Carpenter’s goal is to focus less on profits than on bringing together the players of fine instruments with the collectors and owners of fine instruments. The recent high-profile sale of the Molitor Stradivarius to violinist Anne Akiko Meyers for a record-breaking $3.6 million has been well documented. While Carpenter views this as positive evidence that “the market for fine instruments remains strong despite the recession, and shows that there continues to be a great interest in the preservation of these instruments,” he has little interest in breaking sales records. Instead, he strives to represent the best interests of the seller, the buyer, and the instrument itself.

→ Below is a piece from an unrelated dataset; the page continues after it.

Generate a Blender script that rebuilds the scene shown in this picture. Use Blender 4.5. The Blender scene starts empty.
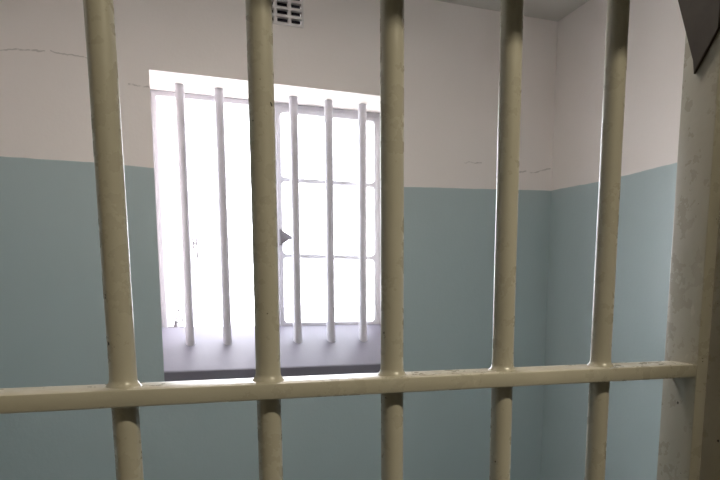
import bpy, bmesh, math, random
from mathutils import Vector, Matrix
random.seed(4)
PI = math.pi
COL = bpy.context.scene.collection
H = 1.4                      # eye height: measured heights below are given relative to it

# ------------------------------------------------------------------ tagging / linking
def tag(o, label, cat, group=None):
    o['label'] = label; o['category'] = cat
    if group: o['group'] = group
    return o

def obj(name, bm, mats, parent=None, smooth_angle=None):
    me = bpy.data.meshes.new(name)
    bmesh.ops.recalc_face_normals(bm, faces=bm.faces[:])
    bm.to_mesh(me); bm.free()
    if not isinstance(mats, (list, tuple)): mats = [mats]
    for m in mats: me.materials.append(m)
    if smooth_angle:
        me.polygons.foreach_set('use_smooth', [True] * len(me.polygons))
        me.set_sharp_from_angle(angle=math.radians(smooth_angle))
    o = bpy.data.objects.new(name, me); COL.objects.link(o)
    if parent: o.parent = parent
    return o

def struct(name, bm, mats, parent=None, smooth_angle=None):
    o = obj(name, bm, mats, parent, smooth_angle)
    if parent is None: o['kind'] = 'structure'
    return o

def thing(name, label, cat, loc=(0, 0, 0), rz=0, group=None):
    o = bpy.data.objects.new(name, None); COL.objects.link(o)
    o.location = loc; o.rotation_euler = (0, 0, rz); o.empty_display_size = .1
    return tag(o, label, cat, group)

# ------------------------------------------------------------------ mesh helpers
def box(bm, a, b, bevel=0, seg=2):
    r = bmesh.ops.create_cube(bm, size=1)
    vs = r['verts']
    a = Vector(a); b = Vector(b)
    for v in vs:
        v.co = Vector([(a[i] + b[i]) / 2 + v.co[i] * (b[i] - a[i]) for i in range(3)])
    if bevel:
        es = list({e for v in vs for e in v.link_edges})
        bmesh.ops.bevel(bm, geom=es, offset=bevel, segments=seg, profile=.5, affect='EDGES')
    return bm

def lathe(bm, prof, center=(0, 0), seg=40, wob=0):
    """prof: list of (radius, z); axis vertical at center; wob: slow hand-painted unevenness"""
    rings = []
    for k, (r, z) in enumerate(prof):
        ring = []
        for i in range(seg):
            a = 2 * PI * i / seg
            rr = r * (1 + wob * math.sin(3 * a + z * 21) * math.sin(z * 37 + center[0] * 50)) if r > 0 else 0
            ring.append(bm.verts.new((center[0] + rr * math.cos(a), center[1] + rr * math.sin(a), z)))
        rings.append(ring)
    for A, B in zip(rings, rings[1:]):
        for i in range(seg):
            j = (i + 1) % seg
            bm.faces.new((A[i], A[j], B[j], B[i]))
    bm.faces.new(rings[0][::-1]); bm.faces.new(rings[-1])
    return bm

def prism(bm, pts, lo, hi, axis='X'):
    """extrude a polygon; axis X: pts are (y,z); axis Y: (x,z); axis Z: (x,y)"""
    def p3(p, t):
        return {'X': (t, p[0], p[1]), 'Y': (p[0], t, p[1]), 'Z': (p[0], p[1], t)}[axis]
    A = [bm.verts.new(p3(p, lo)) for p in pts]; B = [bm.verts.new(p3(p, hi)) for p in pts]
    n = len(pts)
    bm.faces.new(A[::-1]); bm.faces.new(B)
    for i in range(n):
        bm.faces.new((A[i], A[(i + 1) % n], B[(i + 1) % n], B[i]))
    return bm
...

For this reason, he only works with instruments of the highest caliber and condition, often turning away high quality instruments with imperfections and damages.

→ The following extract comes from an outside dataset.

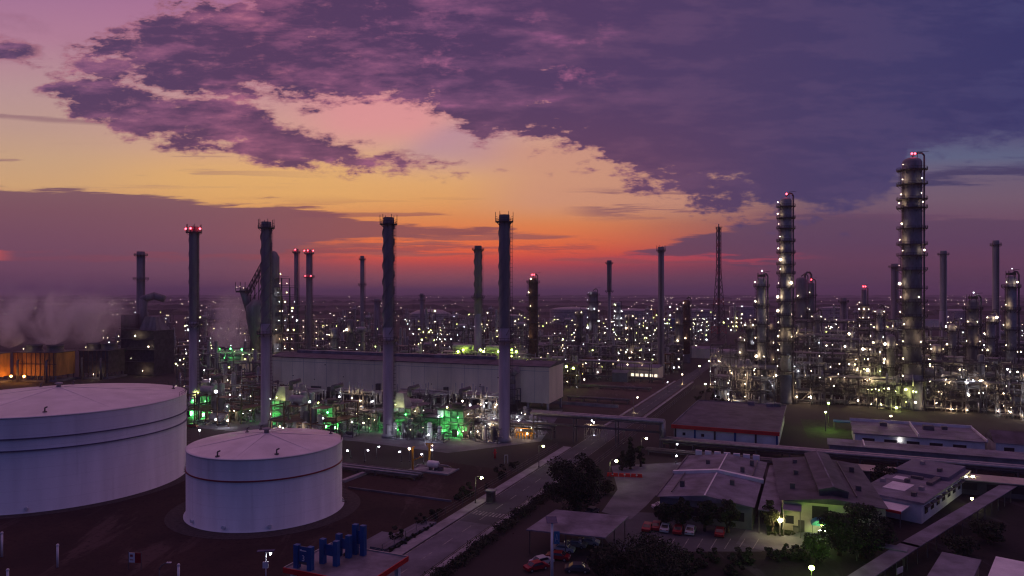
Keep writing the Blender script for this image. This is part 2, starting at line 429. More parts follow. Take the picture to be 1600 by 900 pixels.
    st3 = sstep(tS2, 0.0, 0.10) * sstep(V, 2.9, 3.05) * sstep(V, 3.5, 3.3) * sstep(U, 8.6, 9.6) * sstep(U, 12.5, 11.0)
    base = mix(st3 * 0.7, base, (116, 74, 98))
    stre = sstep(tS, 0.075, 0.15) * sstep(V, 3.0, 3.45) * sstep(V, 4.25, 3.95) * sstep(U, 2.0, 4.5)
    base = mix(stre * 0.75, base, mix(sstep(U, 8, 13), (138, 78, 88), (98, 66, 96)))
    st2 = sstep(tS, 0.07, 0.13) * sstep(V, 2.2, 2.5) * sstep(V, 3.0, 2.8) * sstep(U, 6.0, 1.0)
    base = mix(st2 * 0.75, base, (150, 108, 112))
    # low bank on the left
    bankc = cramp(V, [(2.8, (122, 84, 98)), (3.3, (118, 76, 96)), (3.8, (116, 74, 98)), (4.2, (112, 72, 98)), (4.57, (98, 68, 94))])
    bank = band(Vl, [(-14, 2.3), (0, 2.97), (1.6, 2.98), (2.6, 3.06), (3.4, 3.2), (4.3, 3.2), (5, 3.3), (6, 3.46), (7, 3.54), (8, 3.58), (8.3, 3.75), (30, 3.75)],
                [(-14, 9), (2.8, 9), (3.4, 5.2), (4.2, 4.05), (4.8, 3.78), (5.3, 3.73), (6.2, 3.74), (7, 3.71), (8, 3.66), (8.3, 3.55), (30, 3.5)], 0.035, 0.05)
    base = mix(bank * 0.94, base, mix(sstep(U, 2.5, 7.5), bankc, (134, 72, 82)))
    b2 = band(Vl, [(-14, 4), (3.9, 4.0), (4.6, 3.86), (6.0, 3.84), (8, 3.84), (9.3, 3.86), (9.5, 4.0), (30, 4)],
              [(-14, 3.9), (3.9, 4.05), (4.6, 4.03), (5.5, 4.0), (6.8, 3.96), (8, 3.90), (9.3, 3.89), (9.5, 3.9), (30, 3.9)], 0.03, 0.05)
    base = mix(b2 * 0.75, base, (140, 66, 82))
    # low bank on the right
    bk2 = band(Vl, [(-14, 4.4), (8.9, 4.2), (9.6, 4.03), (10.3, 3.86), (10.7, 3.68), (11.4, 3.6), (12.0, 3.42), (12.6, 3.38), (14, 3.42), (16, 3.39), (30, 3.3)],
               [(-14, 3.8), (8.9, 3.9), (9.6, 4.0), (11.0, 4.02), (12.2, 4.3), (12.8, 9), (30, 9)], 0.04, 0.06)
    bk2c = cramp(V, [(3.3, (94, 68, 96)), (3.8, (90, 62, 94)), (4.1, (98, 61, 89)), (4.57, (82, 58, 82))])
    base = mix(bk2 * 0.92, base, bk2c)
    rs = sstep(Vl, 3.97, 4.02) * sstep(Vl, 4.10, 4.04) * sstep(U, 9.2, 10.2) * sstep(U, 13.2, 11.5)
    base = mix(rs * 0.6, base, (196, 66, 84))
    ro = sstep(Vl, 3.93, 3.97) * sstep(Vl, 4.04, 4.0) * sstep(U, 0.3, -0.1)
    base = mix(ro * 0.6, base, (216, 90, 82))
    ln = V - U * 0.072 + nl * 0.12
    lnm = sstep(ln, 1.77, 1.80) * sstep(ln, 1.88, 1.82) * sstep(U, 4.8, 3.6)
    base = mix(lnm * 0.6, base, (138, 98, 112))
    # ---- upper clouds
    n4 = noise(U * 2.8, V * 9.0, 81.0, 7, 0.66)
    Va = Va + n4 * 0.30
    def field(Vx, top, bot, k=1.15):                  # height inside the cloud, positive inside
        f = (Vx - curve(U, top)).min(curve(U, bot) - Vx)
        return f.max(-0.7).min(0.62) * k
    Vw = V + n1 * 0.55
    lace = noise(U * 0.75, V * 2.1, 91.0, 9, 0.66) * 2.3 + noise(U * 2.1, V * 5.2, 95.0, 8, 0.68) * 1.5
    soft = 0.30
    fd = field(Vw, [(-14, 0.5), (0.3, 1.0), (0.8, 1.1), (1.2, 0.85), (1.8, 0.62), (2.3, 0.15), (2.8, -0.1), (4.2, -0.3), (5.0, -1.0), (5.6, -2.5), (7, -6), (9, -20), (30, -20)],
                [(-14, 0.5), (0.3, 0.95), (0.9, 1.25), (2, 1.40), (3, 1.62), (4.2, 1.66), (5, 1.72), (6, 1.70), (6.6, 1.74), (7.0, 2.05), (7.6, 2.32), (8.5, 2.38), (9.1, 2.42),
                 (9.5, 2.74), (10.0, 3.02), (10.7, 3.16), (11.5, 3.18), (12.3, 3.34), (13.2, 3.42), (13.9, 3.22), (14.2, 2.6), (15, 2.40), (16, 2.28), (20, 1.9), (30, 0)])
    fs = field(Vw, [(-14, 3), (0.5, 1.4), (0.9, 1.15), (2, 1.15), (3, 1.45), (4, 1.66), (4.7, 1.93), (5.3, 2.18), (6, 2.40), (6.8, 2.57), (7.4, 2.68), (7.6, 2.8), (30, 2.9)],
                [(-14, 1), (0.5, 1.45), (0.9, 1.70), (1.6, 2.0), (2.2, 2.22), (3, 2.44), (4, 2.58), (5, 2.70), (6, 2.77), (6.8, 2.77), (7.4, 2.74), (7.6, 2.65), (30, 2.6)], 1.3)
    deck = sstep(fd + lace * curve(U, [(-14, 1.0), (5, 0.95), (8, 1.0), (10, 1.1), (12.8, 0.9), (14, 0.5), (30, 0.4)]), -0.06, soft)
    strk = sstep(fs + lace * 0.75, -0.05, soft * 0.85)
    edge = band(Va, [(-14, 0.4), (-1, 0.55), (0.3, 0.62), (0.6, 0.75), (0.8, 1.0), (30, 1)], [(-14, 1.0), (-1, 0.95), (0.3, 0.9), (0.6, 0.86), (0.8, 0.8), (30, .8)], 0.10, 0.10)
    rst = band(Vl, [(-14, 3), (13.2, 2.95), (13.9, 2.78), (14.8, 2.64), (16, 2.56), (30, 2.3)], [(-14, 2.6), (13.2, 2.9), (14, 2.9), (15, 2.84), (16, 2.80), (30, 2.8)], 0.07, 0.05)
    hi = sstep(noise(U * 0.33, V * 0.8, 12.9, 6, 0.6), 0.0, 0.16) * sstep(V, 0.9, 0.0) * sstep(U, 3.4, 0.8) * 0.75
    cloud = deck.max(strk).max(edge).max(rst).max(hi)
    nc = noise(U * 0.62, V * 2.3, 21.0, 8, 0.62)
    nd = noise(U * 1.5, V * 5.6, 31.0, 7, 0.62)
    shade = nc * 1.4 + nd * 0.5 + n1 * 0.5
    cdark = cramp(U, [(0, (86, 62, 98)), (4, (84, 57, 94)), (7, (78, 55, 95)), (9, (80, 57, 98)), (11.5, (74, 58, 100)), (14, (62, 56, 102)), (16, (54, 52, 102))])
    cmid = cramp(U, [(0, (134, 88, 124)), (4, (134, 80, 116)), (7, (112, 72, 112)), (9, (96, 66, 104)), (11.5, (84, 64, 104)), (14, (72, 62, 106)), (16, (62, 60, 108))])
    clit = cramp(U, [(0, (184, 122, 146)), (4, (190, 112, 138)), (7, (168, 98, 138)), (9.0, (142, 84, 128)), (10.5, (104, 74, 112)), (16, (84, 78, 118))])
    # underside towards the glow is rosier
    low = sstep(V, 1.2, 2.8) * sstep(U, 13.0, 9.0)
    cdark = mix(low * 0.55, cdark, (106, 64, 92)); cmid = mix(low * 0.5, cmid, (120, 72, 96))
    cc = mix(sstep(shade, -0.10, 0.16), cdark, cmid)
    litz = sstep(shade, 0.10, 0.42) * sstep(U, 12.0, 8.5)
    cc = mix(litz, cc, clit)
    # rosy tufts inside the deck
    tf = sstep(noise(U * 1.1, V * 2.0, 41.0, 7, 0.65), 0.05, 0.24) * sstep(V, 0.0, 0.5) * sstep(V, 1.7, 1.2) * sstep(U, 4.6, 5.6) * sstep(U, 9.9, 9.0)
    cc = mix(tf * 0.75, cc, (188, 108, 148))
    thin = cloud * (1.0 - cloud) * 4.0
    cc = mix(thin * 0.45 * sstep(U, 12.0, 8.0), cc, (204, 124, 132))
    rstc = rst * (1.0 - deck) * 0.8
    cc = mix(rstc, cc, (74, 64, 98))
    fine = noise(U * 2.6, V * 6.5, 71.0, 8, 0.68)
    cc = mix(sstep(fine, 0.02, 0.26) * sstep(U, 8.8, 6.4) * 0.5, cc, clit)
    cc = mix(sstep(fine, -0.02, -0.22) * 0.45, cc, cdark)
    sky = mix(cloud, base, cc)
    # ---- the rest of the dome: dusk blue behind, mauve overhead
    nis = N('ShaderNodeTexSky'); nis.sky_type = 'NISHITA'; nis.sun_disc = False
    nis.sun_elevation = R(1.2); nis.sun_rotation = R(-8); nis.altitude = 50
    rear = cramp(Z, [(-0.2, (50, 46, 80)), (0.0, (46, 60, 108)), (0.25, (50, 62, 116)), (0.5, (58, 66, 120)), (1.0, (72, 74, 126))])
    front = cramp(Z, [(0.0, (96, 88, 138)), (0.35, (150, 104, 146)), (0.6, (190, 128, 156)), (1.0, (206, 136, 160))])
    rear = mix(sstep(Y, -0.45, 0.30), rear, front)
    dome = mix(sstep(Y, 0.10, 0.36), rear, sky)
    up = sstep(Z, 0.55, 0.85)
    dome = mix(up, dome, rear)
    bg = N('ShaderNodeBackground'); Lk(dome, bg.inputs[0]); bg.inputs[1].default_value = 1.0
    bg2 = N('ShaderNodeBackground'); Lk(nis.outputs[0], bg2.inputs[0]); bg2.inputs[1].default_value = 0.004
    ad = N('ShaderNodeAddShader'); Lk(bg.outputs[0], ad.inputs[0]); Lk(bg2.outputs[0], ad.inputs[1])
    out = N('ShaderNodeOutputWorld'); Lk(ad.outputs[0], out.inputs[0])
    w.cycles.sampling_method = 'MANUAL'; w.cycles.sample_map_resolution = 512
make_world()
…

This work ethic, along with his personal interests and background, allows Carpenter to appreciate the many nuances of an instrument—especially those that might be underappreciated by other types of collectors. Most players naturally have an immediate response to an instrument’s quality of sound, tone, and timbre, while many collectors and admirers are as captivated by an instrument’s history—its owners, performers, and travels—as they are by its sound. While he’s undoubtedly mindful of an instrument’s tone quality and lineage, Carpenter devotes equal attention to the level of artistry embodied in the instruments themselves, and he views each one as a work of art. “If you look at the varnish on this,” he says looking over a late-period Stradivarius violin, “its rich color shows that it was applied very generously, while the same maker, 30 years earlier, typically used varnish much more sparingly. These little things make a difference in the instrument’s sound and also show something about its maker.”
Carpenter’s efforts to ensure the preservation of great instruments and his passion to bring a more contemporary audience to appreciate these instruments have led him to act as more of a facilitator than a businessman. He hopes, for instance, to “align new collectors and new buyers to the market with first-class soloists—players who are really at the top—and genuine people who have the same vision that I do in terms of preserving these instruments and maintaining and sharing them with the public.” One such alignment is a collaboration he is pursuing with the Metropolitan Museum of Art through which world-class performers can perform on the museum’s collection of instruments, allowing visitors the opportunity to appreciate the instruments’ aesthetic and tonal beauty.
Ultimately, Carpenter’s efforts to create relationships between collectors and buyers of instruments with great artists are part of a greater hope of reinvigorating the world of the arts within contemporary culture. The musical evenings he hosts in his living room and his return to the artistic world reflect this belief that classical arts and music can be as active a part of contemporary lives as they were for past generations.